図12において、左側無端ループ10LのクリップピッチCpLは、初期状態においてCp7に設定される。そして、フィルムSが延伸緩和ゾーンBに進入すると、領域R7において、クリップピッチCpLがCp7からCp8まで、一定の割合で減少する。更に、クリップピッチCpLがCp8に達すると、以降はその値を維持する。なお、Cp7,Cp8の値、及び領域R7の大きさ(Y軸方向長さ)は、フィルムSの成形条件に応じて設定される。
一方、右側無端ループ10RのクリップピッチCpRは、初期状態においてCp7に設定される。

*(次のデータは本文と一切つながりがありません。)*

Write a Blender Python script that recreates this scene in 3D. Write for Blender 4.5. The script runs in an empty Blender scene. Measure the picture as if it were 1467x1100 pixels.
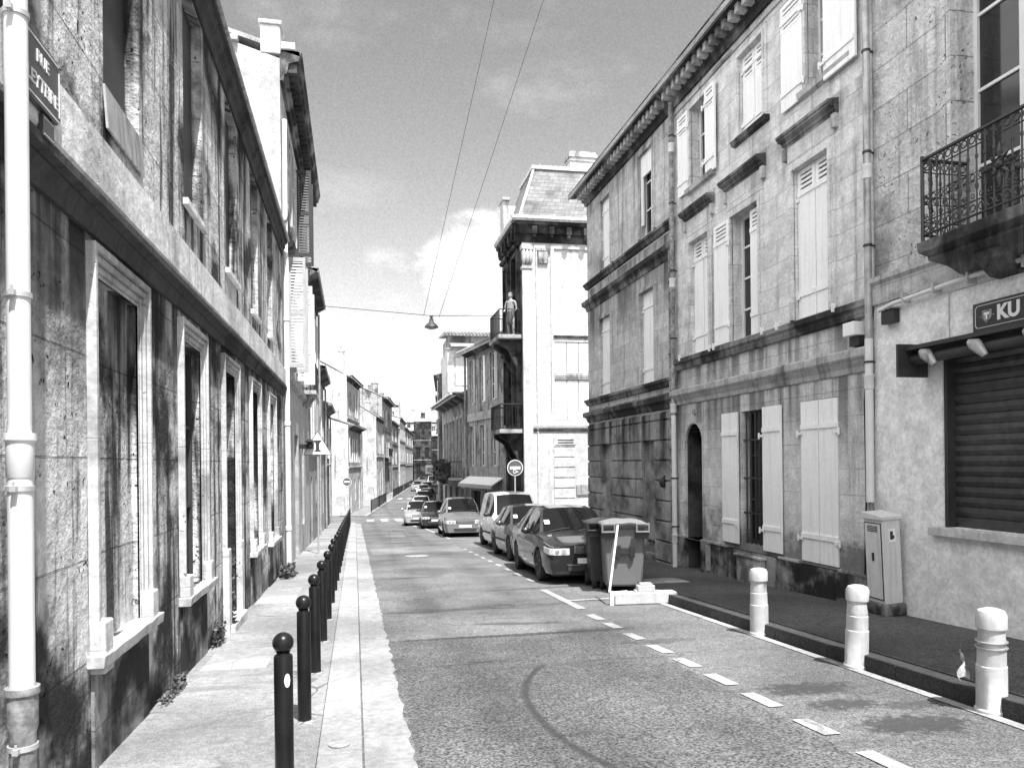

そして、所定のタイミングにおいて、クリップピッチCpRがCp7からCp8まで、一定の割合で減少する(領域R8)。更に、クリップピッチCpRがCp8に達すると、以降はその値を維持する。なお、クリップピッチCpRの減少を開始させる所定のタイミングは、熱処理ゾーンCの入口から所定の範囲において、フィルムSが斜め延伸を完了するタイミングに決定される。また、領域R8の大きさ(Y軸方向長さ)は、フィルムSの成形条件に応じて設定するが、一般に、領域R7におけるクリップピッチCpの変化率と、領域R8におけるクリップピッチCpの変化率とは等しく設定されるため、領域R7の大きさと領域R8の大きさとは等しく設定される。
このように、同時二軸延伸装置10dは、フィルムSの幅方向の延伸を延伸緩和ゾーンBの内部で行い(領域R7)、フィルムSの縦方向の緩和を延伸緩和ゾーンB及び熱処理ゾーンCで行う(領域R8)。なお、熱処理ゾーンCにおいてフィルムSを緩和させることができるのは、延伸緩和ゾーンBから排出されたフィルムSには、自身を縦方向に収縮(緩和)させようとする力が残っているためである。
また、図12において、基準レール間隔waは、初期状態においてw7に設定される。そして、フィルムSが延伸緩和ゾーンBに進入すると、基準レール間隔waは、w7からw8まで、一定の割合で増大する。更に、基準レール間隔waがw8に達すると、以降はその値を維持する。このように、基準レール間隔waは、延伸緩和ゾーンBの入口から出口にかけて、w7からw8まで増大する。
以上説明したように、第4の実施形態の同時二軸延伸装置10dは、幅方向変形手段による幅方向の変形は、延伸緩和ゾーンBの内部で行って、縦方向変形手段による縦方向の変形は、延伸緩和ゾーンBの内部及び熱処理ゾーンCの内部で行う。したがって、熱処理ゾーンCの一部を、フィルムSを縦方向に緩和する領域として使用するため、延伸緩和ゾーンBの長さを短くすることができる。これによって、同時二軸延伸装置10dを小型化することができる。
なお、第4の実施形態は、フィルムSを幅方向に緩和させながら、縦方向に延伸する場合にも、同様に適用することができる。すなわち、幅方向に緩和された状態で延伸緩和ゾーンBから排出されたフィルムSには、フィルムS自身を縦方向に延伸させようとする力が残っているため、熱処理ゾーンCにおいて縦方向に延伸してもよい。